Thursday, February 26, 2009

Why Nationalizing the Banks is the Capitalist Thing To Do

I get the giggles every time I hear the term "Zombie Banks," which Krugman in particular likes to use. I've been pissed off about the bank bailout from the beginning, though I figured there wasn't much to do about it.

I've never been anything close to an economist--my studies were always more in political science and critical theory--but I've sure had a crash course since September. So now, I feel qualified to say that nationalizing the banks isn't only the best course, it's actually the proper capitalist thing to do.

Oh yes, I'll explain my thoughts here.

Krugman writes:

Lately the Federal Deposit Insurance Corporation has been seizing banks it deems insolvent at the rate of about two a week. When the F.D.I.C. seizes a bank, it takes over the bank’s bad assets, pays off some of its debt, and resells the cleaned-up institution to private investors. And that’s exactly what advocates of temporary nationalization want to see happen, not just to the small banks the F.D.I.C. has been seizing, but to major banks that are similarly insolvent...

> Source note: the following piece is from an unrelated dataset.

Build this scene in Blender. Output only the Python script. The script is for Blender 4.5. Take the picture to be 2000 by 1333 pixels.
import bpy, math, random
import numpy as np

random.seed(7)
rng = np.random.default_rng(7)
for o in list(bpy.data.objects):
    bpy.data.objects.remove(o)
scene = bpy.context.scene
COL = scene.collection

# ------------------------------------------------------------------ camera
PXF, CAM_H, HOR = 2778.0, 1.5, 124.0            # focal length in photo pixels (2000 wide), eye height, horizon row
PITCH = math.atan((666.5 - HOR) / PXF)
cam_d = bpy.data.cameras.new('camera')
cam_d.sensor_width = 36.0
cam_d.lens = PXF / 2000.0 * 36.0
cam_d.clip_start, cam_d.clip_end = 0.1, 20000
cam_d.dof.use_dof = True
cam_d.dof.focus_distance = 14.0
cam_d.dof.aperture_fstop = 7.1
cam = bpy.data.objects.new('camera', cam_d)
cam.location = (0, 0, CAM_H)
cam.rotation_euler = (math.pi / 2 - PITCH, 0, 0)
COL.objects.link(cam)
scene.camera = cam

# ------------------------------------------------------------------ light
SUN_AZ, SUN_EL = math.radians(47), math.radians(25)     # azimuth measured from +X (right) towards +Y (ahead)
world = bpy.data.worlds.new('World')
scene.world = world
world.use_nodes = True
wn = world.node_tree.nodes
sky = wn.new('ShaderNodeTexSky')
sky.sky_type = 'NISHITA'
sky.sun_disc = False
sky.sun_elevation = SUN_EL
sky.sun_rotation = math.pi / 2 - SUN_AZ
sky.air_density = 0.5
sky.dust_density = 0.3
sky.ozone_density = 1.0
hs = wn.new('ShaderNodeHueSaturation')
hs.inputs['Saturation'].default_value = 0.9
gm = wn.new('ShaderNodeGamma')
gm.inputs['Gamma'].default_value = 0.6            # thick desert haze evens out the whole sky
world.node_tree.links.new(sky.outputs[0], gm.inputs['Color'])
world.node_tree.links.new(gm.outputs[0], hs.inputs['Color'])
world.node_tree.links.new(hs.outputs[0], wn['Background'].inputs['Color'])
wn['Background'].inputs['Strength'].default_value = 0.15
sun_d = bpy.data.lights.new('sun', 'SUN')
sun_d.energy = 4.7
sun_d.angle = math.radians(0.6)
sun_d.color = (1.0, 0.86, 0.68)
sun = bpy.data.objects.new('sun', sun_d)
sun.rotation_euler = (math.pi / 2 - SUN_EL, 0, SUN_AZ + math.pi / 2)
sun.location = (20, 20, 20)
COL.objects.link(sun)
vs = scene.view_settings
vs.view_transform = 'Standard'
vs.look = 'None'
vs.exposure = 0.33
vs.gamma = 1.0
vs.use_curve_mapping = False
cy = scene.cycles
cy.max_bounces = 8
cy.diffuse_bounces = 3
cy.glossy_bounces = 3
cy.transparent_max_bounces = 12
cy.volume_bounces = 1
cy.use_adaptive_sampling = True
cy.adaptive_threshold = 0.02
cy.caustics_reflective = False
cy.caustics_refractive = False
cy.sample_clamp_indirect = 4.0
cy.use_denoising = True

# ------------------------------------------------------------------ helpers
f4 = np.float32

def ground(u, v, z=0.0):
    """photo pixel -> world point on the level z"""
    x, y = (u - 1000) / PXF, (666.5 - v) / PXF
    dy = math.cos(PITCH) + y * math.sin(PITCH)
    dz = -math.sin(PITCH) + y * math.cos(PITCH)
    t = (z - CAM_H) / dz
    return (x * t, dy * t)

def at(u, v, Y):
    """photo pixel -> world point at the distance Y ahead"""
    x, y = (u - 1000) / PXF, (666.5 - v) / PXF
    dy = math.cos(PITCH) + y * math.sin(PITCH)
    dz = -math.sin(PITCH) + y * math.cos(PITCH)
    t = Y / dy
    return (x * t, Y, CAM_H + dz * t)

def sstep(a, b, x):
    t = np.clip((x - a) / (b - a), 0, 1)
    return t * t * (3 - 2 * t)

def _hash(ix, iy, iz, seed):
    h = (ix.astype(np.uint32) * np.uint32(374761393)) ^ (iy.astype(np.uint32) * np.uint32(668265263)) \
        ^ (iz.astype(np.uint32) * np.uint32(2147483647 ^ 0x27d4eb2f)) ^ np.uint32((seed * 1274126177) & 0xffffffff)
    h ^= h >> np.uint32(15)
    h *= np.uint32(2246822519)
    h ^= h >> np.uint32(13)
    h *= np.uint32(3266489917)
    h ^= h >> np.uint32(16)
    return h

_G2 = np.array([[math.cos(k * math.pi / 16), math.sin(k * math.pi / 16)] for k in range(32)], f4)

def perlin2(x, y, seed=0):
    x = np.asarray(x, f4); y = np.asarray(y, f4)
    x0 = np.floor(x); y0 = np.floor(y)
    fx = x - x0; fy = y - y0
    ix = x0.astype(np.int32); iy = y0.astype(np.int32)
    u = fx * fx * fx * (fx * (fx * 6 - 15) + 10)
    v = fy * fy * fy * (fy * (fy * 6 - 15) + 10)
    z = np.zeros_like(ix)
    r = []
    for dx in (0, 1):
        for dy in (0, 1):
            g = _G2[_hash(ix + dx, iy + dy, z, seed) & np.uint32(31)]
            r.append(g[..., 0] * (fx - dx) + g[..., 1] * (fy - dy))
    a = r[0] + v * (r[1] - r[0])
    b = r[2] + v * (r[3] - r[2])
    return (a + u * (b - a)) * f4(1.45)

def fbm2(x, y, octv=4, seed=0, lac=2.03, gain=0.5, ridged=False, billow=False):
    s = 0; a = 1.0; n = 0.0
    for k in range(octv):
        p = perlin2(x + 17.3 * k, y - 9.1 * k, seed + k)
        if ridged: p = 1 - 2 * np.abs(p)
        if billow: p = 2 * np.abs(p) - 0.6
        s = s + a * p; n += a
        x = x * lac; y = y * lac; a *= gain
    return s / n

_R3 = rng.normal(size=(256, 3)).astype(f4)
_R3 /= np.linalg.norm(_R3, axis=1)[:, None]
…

And once again, long-term government ownership isn’t the goal: like the small banks seized by the F.D.I.C. every week, major banks would be returned to private control as soon as possible. The finance blog Calculated Risk suggests that instead of calling the process nationalization, we should call it “preprivatization.”


Handing out wads of cash to Citibank (how about some student loan forgiveness?) and the rest is exactly the type of socialism of which the GOP would've liked to accuse Obama. Those campaign claims sound pretty hollow when money-for-nothing isn't being handed out to poor citizens of color but to massive corporations.

Propping up institutions like these banks isn't the socialism I'd like to see--I'd much prefer health care for all, a public school system that works, public transit that is both greener and more efficient, oh, the list can just keep going. But instead of making tone-deaf arguments that government is always the problem like, er, Governor Bobby Jindal (disparaged in better detail below), I note that the government in this case has a perfectly legitimate rationale for taking over the banks.

Steve Waldman wrote:

But if we are dumb enough to force-feed credit into the economy, let's not hide that behind a bunch of puppet banks. And let's keep it very clear that we are not confiscating private firms in order to make them tools of the state. We nationalize reluctantly, when we have had no choice but to inject public money (or guarantee assets, which amounts to the same thing) in banks that otherwise would have failed. We nationalize because, in a capitalist economy, investors get to keep the profits they endow, even when the investors happen to be taxpayers.


In other words, in a capitalist society, when you shell out money, you get something for it. You don't just give handouts.

Republican opposition to this idea gives us the perfect opportunity to call them what they really are: less free-market idealist and more classist and racist. They don't oppose government handouts; they simply oppose government handouts to the poor.